3 June 2021
Memorial of St. Charles Lwanga & Companions
Today the Church celebrates the memorial of St. Charles Lwanga and his companions who were martyrs in Uganda. Christianity flourished for a period of time under a tolerant king as Catholic and Anglican missionaries worked in the country. A less tolerant successor came into power who was worried about the Europeanizing of the country, so the new king pursued an aggressive repression of missionaries and new Christian converts. The king also desired to sleep with servants of the royal household, and those that were Christians refused on grounds of their faith. Charles Lwanga was a royal page who converted to Christianity and ministered to his fellow pages, sharing his new faith in Christ with them. When the king discovered Charles had become a Christian and his fellow Christian pages, he ordered all of them put to death. Charles supposedly confronted his executioner telling him that he should convert to Christianity. The boldness of his request strikes me; even as he faces death, he has hope for the executioner’s heart to change.
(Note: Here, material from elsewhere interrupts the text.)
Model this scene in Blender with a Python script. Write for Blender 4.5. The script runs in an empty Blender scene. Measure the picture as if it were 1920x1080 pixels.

Our readings today our full of bold prayers amidst what appears to be hopeless times. Tobit and Sarah pray that they might survive their wedding night. Her previous seven husbands had died soon after marriage, and as we saw earlier in the daily mass readings, Sarah despaired for the way people viewed her. The Gospel reading today does not contain a petition as it does a recognition of who answers prayer. Jesus starts his instruction with the beginning of the Shema prayer: “Hear, O Israel! The Lord our God is Lord alone!” It is the beginning of prayer to recognize the Lord in our hearts and the in-breaking of hope into a hopeless situation. As Jesus suggests, the boldness of what we proclaim needs to find an echo in action with his summary of the Law as to love God and our neighbors. Let us pray that our actions reflect our prayers, the prayer that the Lord truly to reign and to give all that we have, like Charles Lwanga and his companions, to God’s loving care.